Il rischio assume grande importanza all’interno del discorso del comportamento più o meno razionale dei mercati, e come tale va affrontato in modo attento. Infatti tutta la letteratura sulla “excess volatility” dei mercati, è volta sostanzialmente a ricordare che in qualche modo la volatilità in eccesso implica prevedibilità, e quindi provoca inefficienza.
E’ utile cercare di capire se le informazioni importanti (riguardanti utili o dividendi) si manifestano davvero, prima o poi, nei prezzi dei titoli, e quindi se il mercato finanziario alla fine sia efficiente o meno, nel lungo periodo.
Per verificare se nel lungo periodo esiste una significativa relazione tra i prezzi e i dividendi, è stato fatto ricorso allo studio della varianza. Shiller (1981) sostiene che se i prezzi debbono i loro movimenti all’andamento dei dividendi, allora la volatilità dei prezzi dovrà trovare riscontro, in un periodo di riferimento lungo, nella volatilità dei dividendi. In particolare Shiller utilizza l’andamento dei valori attuali dei dividendi, ponendoli su un grafico insieme all’andamento dell’indice reale dei prezzi dello S&P Composite per il periodo 1871-1979: tale studio mostra una sorprendente linearità dei dividendi attualizzati per tutto il corso del secolo, ed in contrasto con questi si notano le forti spinte verso l’alto dell’indice azionario in corrispondenza del 1929 e successivamente in un rigonfiamento che comincia durante gli anni ’50 e si chiude a metà dei ’70. Infine a partire dal 1982 comincia una salita continua dell’indice in cui il crollo dell’87 rappresenta solo una piccola correzione, e che a partire dalla seconda metà degli anni novanta supera i 600 punti e raggiunge livelli elevatissimi, sfiorando nel marzo 2000 i 1500 punti mentre il valore attuale dei dividendi, sebbene in lieve salita avrebbe suggerito un valore fondamentale al di sotto dei 400 punti.
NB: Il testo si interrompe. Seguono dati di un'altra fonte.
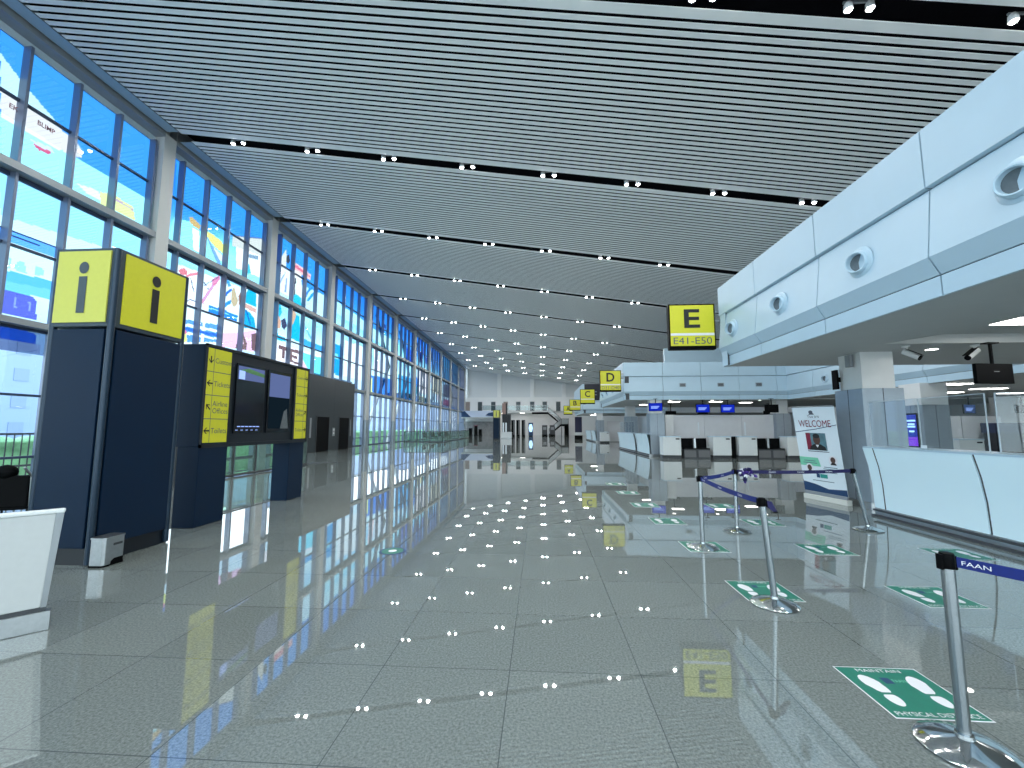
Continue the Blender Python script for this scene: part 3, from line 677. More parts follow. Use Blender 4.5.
# small stainless bin at the pillar's corner
t = thing('steel_bin', 'small stainless steel bin with a dark slot at the foot of the navy pillar', 'bin', (-4.84,4.6,0), rz=PI/2)
m = MB()
m.prism([(-.125,-.065),(-.10,-.09),(.10,-.09),(.125,-.065),(.125,.065),(.10,.09),(-.10,.09),(-.125,.065)], 'z', .02, .30)
m.build('body', steel, t, bevel=.004)
MB().prism([(-.13,-.07),(-.10,-.095),(.10,-.095),(.13,-.07),(.13,.07),(.10,.095),(-.10,.095),(-.13,.07)], 'z', .30, .315).build('lid', steel, t)
MB().box(-.12,-.08,0,.12,.08,.02).build('base', black, t)
MB().prism([(-.04,.02),(.10,.02),(.10,.075),(.0,.075),(-.035,.05)], 'y', -.094, -.09).build('pedal_recess', black, t)
MB().box(-.02,-.094,.215,.08,-.09,.24).build('name_plate', darkgrey, t)

# ------------------------------------------------------------------ directory board on two legs
D = thing('directory_board', 'navy directory board with yellow lists and two tall screens on two legs', 'directory board', (-5.25,6.28,0))
MB().box(-.36,0,0,0,.60,1.22).box(-.40,0,1.22,0,.6,2.84).build('leg', navy, D, bevel=.008)
MB().box(-.40,2.44,0,-.04,2.99,1.22).build('leg', navy, D, bevel=.008)
MB().box(-.36,.60,1.20,-.02,3.0,2.84).build('board_body', navy_dark, D, bevel=.008)
m = MB()
m.box(-.02,0,2.81,.012,3.0,2.85).box(-.02,0,1.2,.012,3.0,1.26).box(-.02,0,1.2,.012,.03,2.85).box(-.02,2.96,1.2,.012,3.0,2.85).box(-.02,.55,1.2,.01,.60,2.85).box(-.02,2.44,1.2,.01,2.5,2.85)
m.build('frame', navy_dark, D)
def list_panel(y0, y1, arrows_right, rows):
    p = MB().box(-.005,y0,1.28,.006,y1,2.79).build('yellow_list', yellow, D)
    H = (2.79-1.28)/4
    m = MB(); w = y1-y0
    for k in range(1,4): m.box(.006,y0,1.28+H*k-.006,.008,y1,1.28+H*k+.006)
    yl = y0+w*.27 if not arrows_right else y1-w*.27
    m.box(.006,yl-.004,1.28,.008,yl+.004,2.79)
    m.build('divider', inkgrey, p)
    for k, (s, d) in enumerate(rows):
        zc_ = 2.79 - H*(k+.5)
        if not arrows_right: text(s, None, .085 if '\n' not in s else .20, inkgrey, p, (.0085, y0+w*.31, zc_), FACE_PX, align='LEFT')
        else: text(s, w*.62, None, inkgrey, p, (.0085, y0+w*.38, zc_), FACE_PX)
        ya = y0+w*.14 if not arrows_right else y1-w*.14
        m = MB(); a = MB()
        pts = [(-.06,0),(-.005,.05),(.015,.05),(-.022,.012),(.06,.012),(.06,-.012),(-.022,-.012),(.015,-.05),(-.005,-.05)]
        ang = {'l':0,'r':PI,'ul':-PI/4,'ur':PI+PI/4,'dl':PI/2}[d]
        q = [(u*math.cos(ang)-v*math.sin(ang), u*math.sin(ang)+v*math.cos(ang)) for u, v in pts]
        m.add([(.0085, ya+u, zc_+v) for u, v in q], [(0,1,2,3),(3,4,5,6),(3,6,0),(0,6,7,8)])
        m.build('arrow', ink, p, recalc=False)
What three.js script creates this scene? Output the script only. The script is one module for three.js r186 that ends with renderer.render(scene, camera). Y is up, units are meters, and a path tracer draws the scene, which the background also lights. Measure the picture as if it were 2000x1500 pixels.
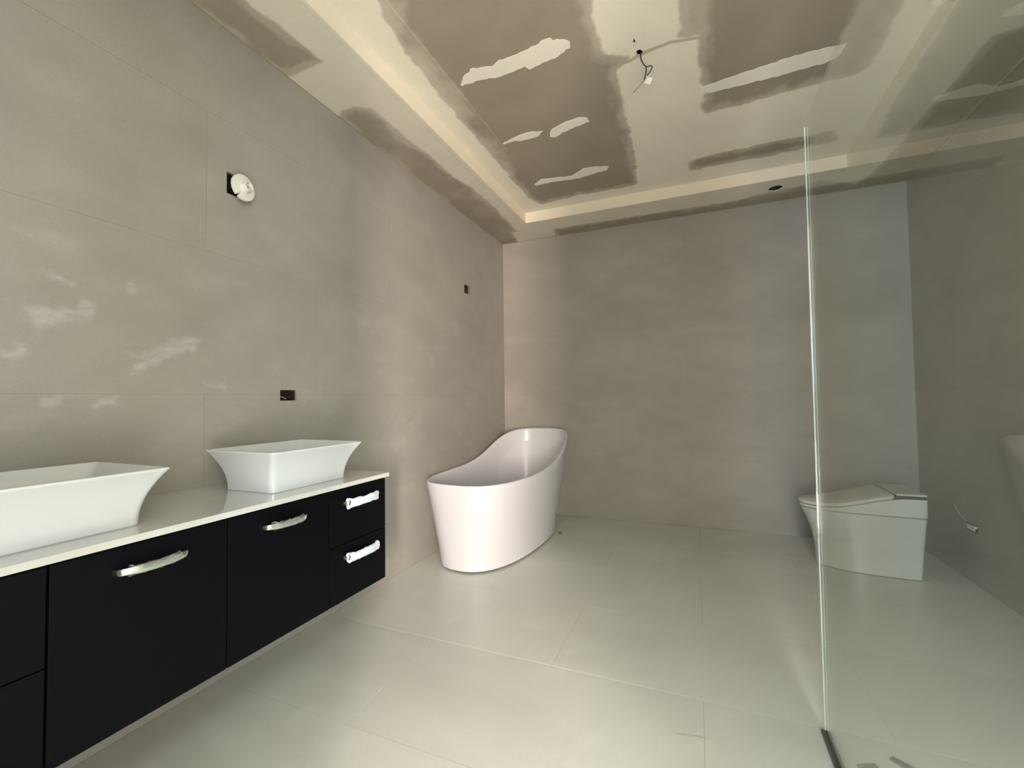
import * as THREE from 'three';
import { RoundedBoxGeometry } from 'three/addons/geometries/RoundedBoxGeometry.js';
import { mergeGeometries, toCreasedNormals, mergeVertices } from 'three/addons/utils/BufferGeometryUtils.js';
import { RectAreaLightUniformsLib } from 'three/addons/lights/RectAreaLightUniformsLib.js';

// ------------------------------------------------------------------ camera, sky, lights, exposure
const scene = new THREE.Scene();
const F = 868.7;                                             // focal length in pixels of the 2000 x 1500 frame
const camera = new THREE.PerspectiveCamera(2 * Math.atan(750 / F) * 180 / Math.PI, 4 / 3, 0.05, 100);
camera.rotation.order = 'YXZ';
camera.position.set(1.8815, 1.1665, 4.3142);
camera.rotation.set(0.0325, 0.3943, -0.0127);

const renderer = new THREE.WebGLRenderer({ antialias: true });
renderer.toneMapping = THREE.LinearToneMapping;
renderer.toneMappingExposure = 1.42;
renderer.shadowMap.enabled = true;

scene.background = new THREE.Color().setRGB(0.8, 0.9, 1.0);    // overcast sky, seen only through the window openings
RectAreaLightUniformsLib.init();
// area light at an opening out of view; kind and place chosen for its effect
function unseenLight(w, h, pos, look, rgb, intensity) {
  const l = new THREE.RectAreaLight(new THREE.Color().setRGB(...rgb), intensity, w, h);
  l.position.set(...pos); scene.add(l); l.lookAt(...look);
  l.castShadow = true;
  return l;
}
const OP = { x0: 1.78, x1: 2.70, y1: 2.4 };                    // unseen opening behind the camera, edges set to cut the warm band
unseenLight(OP.x1 - OP.x0, OP.y1, [(OP.x0 + OP.x1) / 2, OP.y1 / 2 + 0.02, 4.69], [(OP.x0 + OP.x1) / 2 - 0.3, OP.y1 / 2 - 1.4, 0], [1.0, 0.96, 0.88], 3.9);  // added fill across the opening, brightens floor and back wall
unseenLight(OP.x1 - OP.x0, 0.9, [(OP.x0 + OP.x1) / 2, 0.5, 4.685], [(OP.x0 + OP.x1) / 2 + 0.5, 4.3, 1.6], [1.0, 0.96, 0.86], 10);   // the same opening: added uplight to brighten the ceiling
const SK = { x0: 1.9, x1: 3.3, z0: 4.95, z1: 6.2 };            // unseen rooflight, placed to light the floor pool and lower left wall
unseenLight(SK.x1 - SK.x0, SK.z1 - SK.z0, [(SK.x0 + SK.x1) / 2, 2.79, (SK.z0 + SK.z1) / 2], [(SK.x0 + SK.x1) / 2 - 0.001, 0, (SK.z0 + SK.z1) / 2], [0.92, 1.0, 1.0], 14.5);
const FW = { x0: 4.42, x1: 4.88, y0: 0.5, y1: 2.4 };             // unseen tall window, placed to cast the warm band in the tub corner
unseenLight(FW.x1 - FW.x0, FW.y1 - FW.y0, [(FW.x0 + FW.x1) / 2, (FW.y0 + FW.y1) / 2, 8.98], [(FW.x0 + FW.x1) / 2, (FW.y0 + FW.y1) / 2, 0], [1.0, 0.81, 0.72], 190);
const CW = { x0: 5.5, x1: 7.0, y0: 0.5, y1: 2.4 };             // unseen wide window, placed to give the left wall cool light
unseenLight(CW.x1 - CW.x0, CW.y1 - CW.y0, [(CW.x0 + CW.x1) / 2, (CW.y0 + CW.y1) / 2, 8.98], [(CW.x0 + CW.x1) / 2 - 3, (CW.y0 + CW.y1) / 2, 5.5], [0.78, 0.92, 1.0], 20);
const RW = { z0: 5.4, z1: 7.6, y0: 0.5, y1: 2.2 };             // unseen side window, placed to light the left wall by the vanity
unseenLight(RW.z1 - RW.z0, RW.y1 - RW.y0, [7.19, (RW.y0 + RW.y1) / 2, (RW.z0 + RW.z1) / 2], [0, (RW.y0 + RW.y1) / 2, (RW.z0 + RW.z1) / 2], [0.76, 0.92, 1.0], 16);
const BW = { x0: 0.6, x1: 1.5, y0: 1.2, y1: 2.5 };             // unseen window, placed to light the right wall bluish
unseenLight(BW.x1 - BW.x0, BW.y1 - BW.y0, [(BW.x0 + BW.x1) / 2, (BW.y0 + BW.y1) / 2, 8.98], [(BW.x0 + BW.x1) / 2, (BW.y0 + BW.y1) / 2, 0], [0.45, 0.70, 1.0], 46);

// ------------------------------------------------------------------ dimensions (metres)
const W = 3.417, H = 2.816, HC = 2.91, ZR = 4.70;              // bathroom width, bulkhead underside, ceiling, rear wall
const TRAY = { x0: 0.43, x1: 2.927, z0: 0.434, z1: 4.27 };

// ------------------------------------------------------------------ small helpers
const counts = {};
function numbered(name) { const n = counts[name] = (counts[name] ?? -1) + 1; return n ? `${name}_${String(n).padStart(3, '0')}` : name; }
function tag(o, label, category, group) { o.userData = { label, category }; if (group) o.userData.group = group; return o; }
function thing(name, label, category, pos = [0, 0, 0], turn = 0, group) {
  const o = new THREE.Group(); o.name = numbered(name); o.position.set(...pos); o.rotation.y = turn; scene.add(o);
  return tag(o, label, category, group);
}
function structGroup(name) { const o = new THREE.Group(); o.name = name; o.userData.kind = 'structure'; scene.add(o); return o; }
function mesh(name, geo, mat, parent = scene) {
  const m = new THREE.Mesh(Array.isArray(geo) ? mergeGeometries(geo.map(g => g.index ? g.toNonIndexed() : g)) : geo, mat);
  m.name = parent === scene ? numbered(name) : name; m.castShadow = m.receiveShadow = true; parent.add(m); return m;
}
function struct(name, geo, mat) { const m = mesh(name, geo, mat); m.userData.kind = 'structure'; return m; }
function box(x0, x1, y0, y1, z0, z1) { return new THREE.BoxGeometry(x1 - x0, y1 - y0, z1 - z0).translate((x0 + x1) / 2, (y0 + y1) / 2, (z0 + z1) / 2); }
function rbox(w, h, d, r = 0.002, s = 2) { return new RoundedBoxGeometry(w, h, d, s, r); }
let seed = 7; const rnd = () => { seed = (seed * 1664525 + 1013904223) >>> 0; return seed / 4294967296; };

// value noise
const hash = (x, y, s) => { let h = (x * 374761393 + y * 668265263 + s * 974634777) | 0; h = Math.imul(h ^ (h >>> 13), 1274126177); return ((h ^ (h >>> 16)) >>> 0) / 4294967296; };
function vn(x, y, s) {
  const xi = Math.floor(x), yi = Math.floor(y); let u = x - xi, v = y - yi; u = u * u * (3 - 2 * u); v = v * v * (3 - 2 * v);
  const a = hash(xi, yi, s), b = hash(xi + 1, yi, s), c = hash(xi, yi + 1, s), d = hash(xi + 1, yi + 1, s);
  return a + (b - a) * u + (c - a) * v + (a - b - c + d) * u * v;
}
function fbm(x, y, s, n = 4) { let a = 0.5, t = 0; for (let i = 0; i < n; i++) { t += a * (vn(x, y, s + i) - 0.5); x *= 2.03; y *= 2.03; a *= 0.5; } return t; }
const clamp = (x, a = 0, b = 1) => Math.min(b, Math.max(a, x));
const smooth = (a, b, x) => { const t = clamp((x - a) / (b - a)); return t * t * (3 - 2 * t); };
// signed distance to a polygon, negative inside
function sd(poly, x, y) {
  let d = 1e9, inside = false;
  for (let i = 0, j = poly.length - 1; i < poly.length; j = i++) {
    const [ax, ay] = poly[i], [bx, by] = poly[j], ex = bx - ax, ey = by - ay, wx = x - ax, wy = y - ay;
    const t = clamp((wx * ex + wy * ey) / (ex * ex + ey * ey + 1e-12)), px = wx - ex * t, py = wy - ey * t;
    d = Math.min(d, px * px + py * py);
    if ((ay > y) !== (by > y) && x < (bx - ax) * (y - ay) / (by - ay) + ax) inside = !inside;
  }
  return (inside ? -1 : 1) * Math.sqrt(d);
}
const bounds = (p, m) => [Math.min(...p.map(q => q[0])) - m, Math.max(...p.map(q => q[0])) + m, Math.min(...p.map(q => q[1])) - m, Math.max(...p.map(q => q[1])) + m];
function texture(w, h, sx, sy, fn) {                           // fn(u in metres, v in metres) -> sRGB 0..255
  const d = new Uint8Array(w * h * 4);
  for (let j = 0, k = 0; j < h; j++) for (let i = 0; i < w; i++, k += 4) {
    const c = fn((i + 0.5) / w * sx, (j + 0.5) / h * sy);
    d[k] = clamp(c[0], 0, 255); d[k + 1] = clamp(c[1], 0, 255); d[k + 2] = clamp(c[2], 0, 255); d[k + 3] = 255;
  }
  const t = new THREE.DataTexture(d, w, h); t.colorSpace = THREE.SRGBColorSpace; t.magFilter = THREE.LinearFilter; t.minFilter = THREE.LinearFilter; t.needsUpdate = true;
  return t;
}

// ------------------------------------------------------------------ tile textures (stone-look porcelain, one map a surface)
const WALL = [156, 152, 144], FLOOR = [202, 204, 195];
function stone(base, x, y, s, k = 1) {
  const cloud = fbm(x * 1.7, y * 2.6, s, 4) * 22 * k + fbm(x * 7, y * 11, s + 9, 3) * 9 * k, grain = (hash(Math.floor(x * 420), Math.floor(y * 420), s) - 0.5) * 7 * k;
  const streak = Math.max(0, fbm(x * 3 + 20, y * 9, s + 30, 3)) * 12 * k;
  const t = cloud + grain + streak;
  return [base[0] + t, base[1] + t, base[2] + t * 0.95];
}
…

Ciò che è più importante è che non esiste alcun andamento nei dividendi attualizzati che possa ricordare quello del contestuale movimento dei prezzi azionari. Il crollo dell’81% avvenuto negli anni successivi al 1929 fu accompagnato da una diminuzione del valore attualizzato dei dividendi soltanto del 3,1%. In pratica tale crollo fu irrazionale almeno quanto il boom che lo aveva preceduto. In generale comunque si può affermare che la volatilità dei prezzi e dei dividendi non è concorde come la teoria del mercato efficiente lascerebbe presumere.
Kenneth West (1988) afferma che non c’è un modello di bolla razionale, né modelli standard sui rendimenti attesi in grado di spiegare questa divergenza in termini di volatilità, che invece sembra riconducibile alle Fads3 e al comportamento dei noise trader, che influenzano sempre di più l’andamento delle quotazioni azionarie. Veronesi (1999) spiega che l’altalenante grado di incertezza tra gli investitori circa i rendimenti azionari, genera degli hedging behavior in grado di provocare overreaction (risposta eccessiva) alle cattive notizie in tempi buoni e underreaction (reazione moderata) alle buone notizie in tempi cattivi. Questo di conseguenza si riflette in una oscillazione della stessa varianza e quindi sulla volatilità.